Consider the Snapper

Snapper being unloaded in Freeport, Texas

The Delfin II arrived at the Freeport pier this afternoon, its hold containing about 4,000 pounds of Snapper.

The crew had been at sea for five days, fishing the waters 80 miles off the Texas coast.

I’m with Roberto San Miguel, who for years has made the three hour run between the Gulf and Austin to supply some of the city’s most popular chefs with Snapper, shrimp and Grouper. His skills have been documented by the likes of Anthony Bourdain and Rachel Ray. I’ve seen otherwise well adjusted young parents at the Austin Farmers’ Market fight for the bags of shrimp he hauls to town several times a week from this dock.

With us is Captain Mark Friudenberg, who watches his crew unload the largest, most beautiful fish I have ever seen. The crew works like an efficient machine, carting large containers of ice on an aging, wooden dock that buckles underneath our feet. Captain Mark owns a seafood market one block away that smells of fresh ice and crawfish seasoning. It is clean, bordering on immaculate.

I try to pretend that the August sun here isn’t oppressive, that it doesn’t feel like hot tar sticking to my skin.

Roberto and Captain Mark are concerned that there isn’t a distinction being made by big media between Texas seafood, which I see clean and robust with my own eyes, and the drama surrounding the oil spill hundreds of miles to the East.
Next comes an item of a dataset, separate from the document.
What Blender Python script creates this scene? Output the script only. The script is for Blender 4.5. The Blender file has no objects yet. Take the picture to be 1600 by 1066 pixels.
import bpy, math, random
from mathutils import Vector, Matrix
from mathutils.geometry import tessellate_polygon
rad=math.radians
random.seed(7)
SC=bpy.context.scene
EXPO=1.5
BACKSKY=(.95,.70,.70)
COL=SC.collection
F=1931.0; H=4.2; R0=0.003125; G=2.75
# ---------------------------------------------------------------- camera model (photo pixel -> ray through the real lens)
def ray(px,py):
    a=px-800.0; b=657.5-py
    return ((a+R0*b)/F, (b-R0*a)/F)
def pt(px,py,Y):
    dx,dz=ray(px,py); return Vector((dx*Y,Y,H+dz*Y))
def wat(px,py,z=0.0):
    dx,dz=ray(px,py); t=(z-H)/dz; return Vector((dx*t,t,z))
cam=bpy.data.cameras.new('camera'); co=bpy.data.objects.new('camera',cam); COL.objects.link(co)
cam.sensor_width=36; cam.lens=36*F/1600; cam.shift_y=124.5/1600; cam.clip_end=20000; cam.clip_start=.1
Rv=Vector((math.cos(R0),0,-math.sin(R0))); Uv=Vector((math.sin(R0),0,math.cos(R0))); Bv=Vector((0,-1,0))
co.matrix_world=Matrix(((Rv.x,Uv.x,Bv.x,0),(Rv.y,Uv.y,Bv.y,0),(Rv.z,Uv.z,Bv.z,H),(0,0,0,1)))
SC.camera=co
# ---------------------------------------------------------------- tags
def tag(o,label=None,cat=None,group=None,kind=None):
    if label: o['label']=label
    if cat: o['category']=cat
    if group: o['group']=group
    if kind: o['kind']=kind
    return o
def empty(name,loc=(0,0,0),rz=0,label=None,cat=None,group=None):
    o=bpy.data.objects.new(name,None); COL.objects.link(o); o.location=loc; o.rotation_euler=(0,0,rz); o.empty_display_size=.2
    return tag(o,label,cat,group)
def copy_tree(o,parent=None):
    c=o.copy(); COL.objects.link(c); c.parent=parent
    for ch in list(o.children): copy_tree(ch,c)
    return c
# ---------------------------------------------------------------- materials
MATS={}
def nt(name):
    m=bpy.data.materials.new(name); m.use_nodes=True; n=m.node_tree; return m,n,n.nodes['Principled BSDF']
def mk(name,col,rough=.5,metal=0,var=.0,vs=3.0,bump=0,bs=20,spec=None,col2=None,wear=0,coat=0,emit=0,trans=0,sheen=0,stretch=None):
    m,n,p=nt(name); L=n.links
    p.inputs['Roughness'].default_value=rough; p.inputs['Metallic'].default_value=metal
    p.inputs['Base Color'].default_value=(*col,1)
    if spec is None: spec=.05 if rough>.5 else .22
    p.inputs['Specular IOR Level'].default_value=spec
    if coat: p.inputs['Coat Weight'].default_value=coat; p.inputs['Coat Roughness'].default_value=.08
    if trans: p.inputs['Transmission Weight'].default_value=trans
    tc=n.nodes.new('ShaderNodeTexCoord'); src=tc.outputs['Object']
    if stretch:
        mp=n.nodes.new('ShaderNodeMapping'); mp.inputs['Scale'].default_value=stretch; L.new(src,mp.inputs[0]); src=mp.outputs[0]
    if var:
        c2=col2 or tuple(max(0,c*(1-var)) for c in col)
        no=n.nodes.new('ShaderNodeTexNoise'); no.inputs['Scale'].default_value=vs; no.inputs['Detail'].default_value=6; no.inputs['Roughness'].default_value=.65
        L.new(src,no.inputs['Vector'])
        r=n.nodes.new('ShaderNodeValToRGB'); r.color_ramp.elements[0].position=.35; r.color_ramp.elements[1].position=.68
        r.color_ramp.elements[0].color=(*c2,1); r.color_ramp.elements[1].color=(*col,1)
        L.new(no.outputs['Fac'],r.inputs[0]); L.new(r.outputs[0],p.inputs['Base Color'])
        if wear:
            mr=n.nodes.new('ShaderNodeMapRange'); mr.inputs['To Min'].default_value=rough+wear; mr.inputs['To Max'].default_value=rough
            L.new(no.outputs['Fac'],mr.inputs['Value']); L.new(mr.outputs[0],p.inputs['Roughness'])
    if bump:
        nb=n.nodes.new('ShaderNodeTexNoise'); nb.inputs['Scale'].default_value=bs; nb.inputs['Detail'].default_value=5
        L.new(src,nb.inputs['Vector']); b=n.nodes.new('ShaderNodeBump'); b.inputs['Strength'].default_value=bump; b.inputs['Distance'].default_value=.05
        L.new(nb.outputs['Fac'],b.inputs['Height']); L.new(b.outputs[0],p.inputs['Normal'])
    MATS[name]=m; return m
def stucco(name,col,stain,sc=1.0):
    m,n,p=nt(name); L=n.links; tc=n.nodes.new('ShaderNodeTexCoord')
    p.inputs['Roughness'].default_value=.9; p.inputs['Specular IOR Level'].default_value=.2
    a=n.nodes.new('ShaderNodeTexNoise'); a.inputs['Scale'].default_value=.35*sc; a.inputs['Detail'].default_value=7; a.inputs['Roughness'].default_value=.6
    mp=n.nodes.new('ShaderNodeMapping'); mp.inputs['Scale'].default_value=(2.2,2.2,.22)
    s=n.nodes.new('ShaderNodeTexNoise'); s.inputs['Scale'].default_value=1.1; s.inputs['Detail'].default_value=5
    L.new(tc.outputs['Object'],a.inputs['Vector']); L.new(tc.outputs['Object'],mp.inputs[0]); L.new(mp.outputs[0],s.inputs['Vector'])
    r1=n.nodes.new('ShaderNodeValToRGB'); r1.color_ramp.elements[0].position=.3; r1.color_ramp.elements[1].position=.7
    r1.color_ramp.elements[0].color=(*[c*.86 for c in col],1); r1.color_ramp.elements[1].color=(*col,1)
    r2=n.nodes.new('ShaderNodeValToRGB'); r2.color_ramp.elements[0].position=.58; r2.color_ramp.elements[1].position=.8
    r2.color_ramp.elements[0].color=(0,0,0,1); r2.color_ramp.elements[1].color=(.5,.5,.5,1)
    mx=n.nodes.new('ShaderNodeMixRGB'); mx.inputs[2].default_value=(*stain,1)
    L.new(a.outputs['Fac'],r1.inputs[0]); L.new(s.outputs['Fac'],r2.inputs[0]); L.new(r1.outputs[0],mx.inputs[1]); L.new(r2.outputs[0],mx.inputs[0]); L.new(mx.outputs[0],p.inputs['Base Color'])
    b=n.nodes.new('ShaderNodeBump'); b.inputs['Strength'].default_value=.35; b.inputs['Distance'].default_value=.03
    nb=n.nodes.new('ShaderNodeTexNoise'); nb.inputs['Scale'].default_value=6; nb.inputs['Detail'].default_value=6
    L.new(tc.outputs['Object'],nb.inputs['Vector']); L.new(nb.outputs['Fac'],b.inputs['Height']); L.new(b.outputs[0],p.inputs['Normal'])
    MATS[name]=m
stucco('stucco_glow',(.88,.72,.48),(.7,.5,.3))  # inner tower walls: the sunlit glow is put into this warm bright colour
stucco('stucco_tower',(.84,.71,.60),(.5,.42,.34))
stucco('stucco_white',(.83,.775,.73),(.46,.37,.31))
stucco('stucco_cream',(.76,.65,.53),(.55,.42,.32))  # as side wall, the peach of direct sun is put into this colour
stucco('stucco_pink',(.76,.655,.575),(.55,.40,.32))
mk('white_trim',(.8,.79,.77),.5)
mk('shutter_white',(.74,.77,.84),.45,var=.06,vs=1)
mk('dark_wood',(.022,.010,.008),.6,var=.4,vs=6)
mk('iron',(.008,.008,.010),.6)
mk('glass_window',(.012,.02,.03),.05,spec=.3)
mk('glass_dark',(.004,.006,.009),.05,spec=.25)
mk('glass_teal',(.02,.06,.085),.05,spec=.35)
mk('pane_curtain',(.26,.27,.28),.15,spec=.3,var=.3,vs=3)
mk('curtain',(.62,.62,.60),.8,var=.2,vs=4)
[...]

That perception is having an affect on their business, which is frustrating considering the quality of the seafood they pull out of the Gulf. The images of the spill are at the forefront of the minds of tourists, and its hard to communicate through that message. It’s hard for someone who doesn’t work on these boats to understand how far the contamination if from Texas.

For a day, these men are my heros, and I look forward to telling their story more in-depth, and with some inspiration, the story of hundreds of people just like them, making a living on our coasts, nurturing the waters and its economies.